### Information provided
**********

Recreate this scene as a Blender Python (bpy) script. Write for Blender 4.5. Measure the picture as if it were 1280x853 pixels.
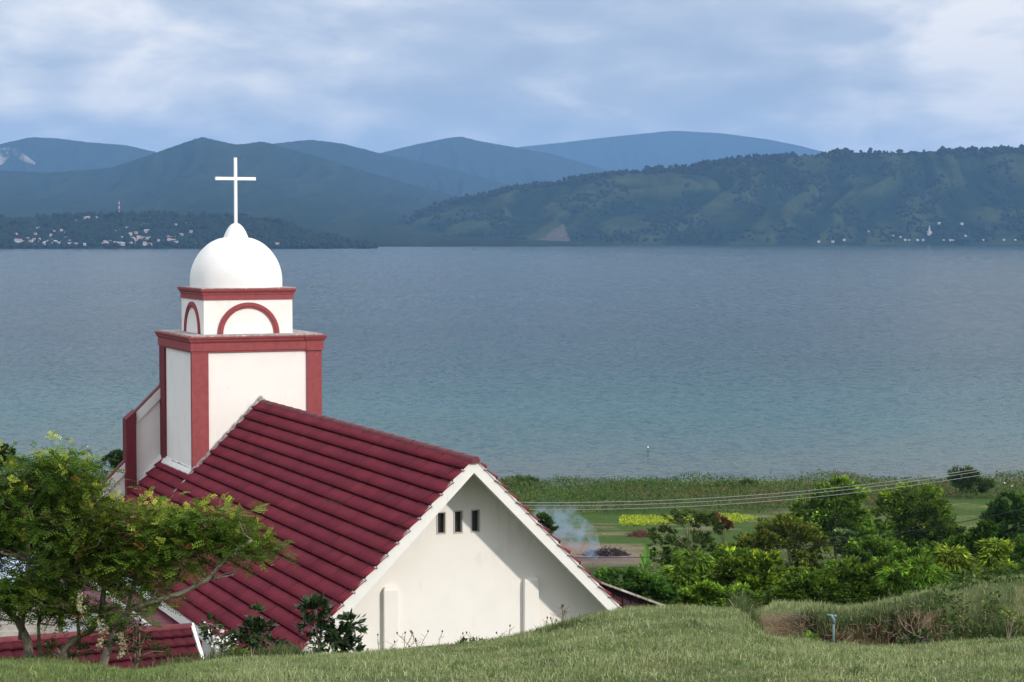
import bpy, math, random
import numpy as np
from mathutils import Vector
R = math.radians
random.seed(7); rng = np.random.default_rng(7)
for o in list(bpy.data.objects): bpy.data.objects.remove(o)
sc = bpy.context.scene
COL = sc.collection

# ------------------------------------------------------------------ camera
F = 2600.0; H = 40.0
PITCH = math.atan((426.5-290.0)/F)
cam_d = bpy.data.cameras.new('camera'); cam = bpy.data.objects.new('camera', cam_d); COL.objects.link(cam)
cam_d.sensor_width = 36.0; cam_d.lens = 36.0*F/1280.0
cam_d.clip_start = 0.2; cam_d.clip_end = 60000.0
cam.location = (0, 0, H); cam.rotation_euler = (R(90)-PITCH, 0, 0)
sc.camera = cam
DENOISE = True
SUN_H = R(26.6)   # elevation (rad)
sh = Vector((0.783, -0.621, 0)).normalized()
SUN = Vector((sh.x*math.cos(SUN_H), sh.y*math.cos(SUN_H), math.sin(SUN_H)))
SUN_AZ = math.atan2(sh.x, sh.y)

# ------------------------------------------------------------------ world
w = bpy.data.worlds.new("World"); sc.world = w; w.use_nodes = True
nt = w.node_tree; N = nt.nodes; L = nt.links; N.clear()
def nd(t, **k):
    n = N.new(t)
    for a, b in k.items(): setattr(n, a, b)
    return n
out = nd('ShaderNodeOutputWorld'); bg = nd('ShaderNodeBackground'); bg2 = nd('ShaderNodeBackground')
sky = nd('ShaderNodeTexSky', sky_type='NISHITA'); sky.sun_disc = False
sky.sun_elevation = SUN_H; sky.sun_rotation = SUN_AZ; sky.altitude = 900; sky.dust_density = 2.5
L.new(sky.outputs[0], bg.inputs[0]); bg.inputs[1].default_value = 0.10
tc = nd('ShaderNodeTexCoord'); mp = nd('ShaderNodeMapping'); mp.inputs['Scale'].default_value = (3.0, 3.0, 8.0)
L.new(tc.outputs['Generated'], mp.inputs[0])
n1 = nd('ShaderNodeTexNoise'); n1.inputs['Scale'].default_value = 4.4; n1.inputs['Detail'].default_value = 9; n1.inputs['Roughness'].default_value = 0.52
n1.inputs['Distortion'].default_value = 0.35
L.new(mp.outputs[0], n1.inputs[0])
def blob(px, py, c0, c1):
    d = Vector(((px-640)/F, 1, (290-py)/F)).normalized()
    v = nd('ShaderNodeVectorMath', operation='DOT_PRODUCT'); nrm = nd('ShaderNodeVectorMath', operation='NORMALIZE')
    L.new(tc.outputs['Generated'], nrm.inputs[0]); L.new(nrm.outputs[0], v.inputs[0]); v.inputs[1].default_value = d
    m = nd('ShaderNodeMapRange', interpolation_type='SMOOTHSTEP'); L.new(v.outputs['Value'], m.inputs[0])
    m.inputs[1].default_value = math.cos(R(c0)); m.inputs[2].default_value = math.cos(R(c1))
    return m.outputs[0]
def mth(op, a, b):
    n = nd('ShaderNodeMath', operation=op)
    for i, q in enumerate((a, b)):
        if isinstance(q, (int, float)): n.inputs[i].default_value = q
        else: L.new(q, n.inputs[i])
    return n.outputs[0]
# cloud brightness: noise + a bright break upper right + a pale bank to the left, a dark bank in the upper middle
n3 = nd('ShaderNodeTexNoise'); n3.inputs['Scale'].default_value = 9; n3.inputs['Detail'].default_value = 8; n3.inputs['Roughness'].default_value = 0.5
L.new(mp.outputs[0], n3.inputs[0])
v = mth('MULTIPLY', mth('SUBTRACT', n1.outputs[0], 0.5), 2.0)
v = mth('ADD', v, mth('MULTIPLY', mth('SUBTRACT', n3.outputs[0], 0.5), 0.95))
v = mth('ADD', v, mth('MULTIPLY', blob(1330, 20, 5.2, 0.0), 0.62))
v = mth('ADD', v, mth('MULTIPLY', blob(-60, 40, 13.0, 0.0), 0.22))
v = mth('SUBTRACT', v, mth('MULTIPLY', blob(760, 60, 6.5, 0.0), 0.22))
v = mth('ADD', v, 0.44)
cr = nd('ShaderNodeValToRGB'); L.new(v, cr.inputs[0])
e = cr.color_ramp.elements
e[0].position = 0.0; e[0].color = (0.48, 0.55, 0.67, 1)
e[1].position = 1.0; e[1].color = (1.12, 1.07, 1.02, 1)
m = e.new(0.35); m.color = (0.58, 0.64, 0.74, 1)
m = e.new(0.65); m.color = (0.80, 0.82, 0.87, 1)
mh = nd('ShaderNodeMapRange'); sxx = nd('ShaderNodeSeparateXYZ'); L.new(tc.outputs['Generated'], sxx.inputs[0]); L.new(sxx.outputs[2], mh.inputs[0]); mh.inputs[1].default_value = .10; mh.inputs[2].default_value = .40; mh.inputs[4].default_value = .75
mixh = nd('ShaderNodeMix', data_type='RGBA'); L.new(mh.outputs[0], mixh.inputs[0]); L.new(cr.outputs[0], mixh.inputs[6]); mixh.inputs[7].default_value = (.84, .85, .86, 1)
L.new(mixh.outputs[2], bg2.inputs[0])
# cloud layer lifted at the horizon, and brightened overhead as added ambient fill
SKYLO, SKYHI = 1.08, 1.75
sx = nd('ShaderNodeSeparateXYZ'); L.new(tc.outputs['Generated'], sx.inputs[0])
mr = nd('ShaderNodeMapRange'); L.new(sx.outputs[2], mr.inputs[0]); mr.inputs[1].default_value = 0.10; mr.inputs[2].default_value = 0.35
mr.inputs[3].default_value = SKYLO; mr.inputs[4].default_value = SKYHI
mr5 = nd('ShaderNodeMapRange', interpolation_type='SMOOTHSTEP'); L.new(sx.outputs[2], mr5.inputs[0]); mr5.inputs[1].default_value = 0.0; mr5.inputs[2].default_value = 0.075; mr5.inputs[3].default_value = 1.32; mr5.inputs[4].default_value = 1.0
L.new(mth('MULTIPLY', mr.outputs[0], mr5.outputs[0]), bg2.inputs[1])
mx = nd('ShaderNodeMixShader'); mx.inputs[0].default_value = 0.9
L.new(bg.outputs[0], mx.inputs[1]); L.new(bg2.outputs[0], mx.inputs[2]); L.new(mx.outputs[0], out.inputs[0])

ld = bpy.data.lights.new('sun', 'SUN'); ld.energy = 3.0; ld.angle = R(2.0); ld.color = (1.0, 0.93, 0.83)
lo = bpy.data.objects.new('sun', ld); COL.objects.link(lo); lo.rotation_euler = SUN.to_track_quat('Z', 'Y').to_euler(); lo.location = (30, -20, 90)

vs = sc.view_settings; vs.view_transform = 'Standard'; vs.look = 'None'; vs.exposure = 0.02; vs.gamma = 1.0; vs.use_curve_mapping = False
cy = sc.cycles; cy.use_denoising = DENOISE; cy.max_bounces = 8; cy.diffuse_bounces = 3; cy.glossy_bounces = 3; cy.transmission_bounces = 4
cy.transparent_max_bounces = 12; cy.volume_bounces = 0; cy.caustics_reflective = False; cy.caustics_refractive = False
try: cy.volume_step_rate = 1.0; cy.volume_max_steps = 128
except Exception: pass

# ------------------------------------------------------------------ helpers
cp, sp_ = math.cos(PITCH), math.sin(PITCH)
def ray(px, py):
    a = (px-640.0)/F; b = -(py-426.5)/F
    return np.array((a, cp+b*sp_, -sp_+b*cp))
def at(px, py, Y):
    d = ray(px, py); return np.array((0, 0, H)) + d*(Y/d[1])
def hsh(ix, iy, s):
    h = (ix*374761393 + iy*668265263 + s*1442695041) & 0xffffffff
    h = ((h ^ (h >> 13))*1274126177) & 0xffffffff
    return ((h ^ (h >> 16)) & 0xffff)/65535.0
def vnoise(x, y, s=0):
    x = np.asarray(x, float); y = np.asarray(y, float)
    ix = np.floor(x).astype(np.int64); iy = np.floor(y).astype(np.int64); fx = x-ix; fy = y-iy
    fx = fx*fx*(3-2*fx); fy = fy*fy*(3-2*fy)
    a = hsh(ix, iy, s); b = hsh(ix+1, iy, s); c = hsh(ix, iy+1, s); d = hsh(ix+1, iy+1, s)
    return (a*(1-fx)+b*fx)*(1-fy)+(c*(1-fx)+d*fx)*fy
def fbm(x, y, o=5, s=0, g=0.5):
    t = 0; a = 1; n = 0
    for i in range(o):
        t = t+a*vnoise(x*2**i+i*17.3, y*2**i+i*9.1, s+i); n += a; a *= g
    return t/n
def sm(a, b, x):
    t = np.clip((np.asarray(x, float)-a)/(b-a), 0, 1); return t*t*(3-2*t)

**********

Copy all lines from the material that hold "scene".

Recreate this scene as a Blender Python (bpy) script. Write for Blender 4.5. Measure the picture as if it were 1280x853 pixels.
sc = bpy.context.scene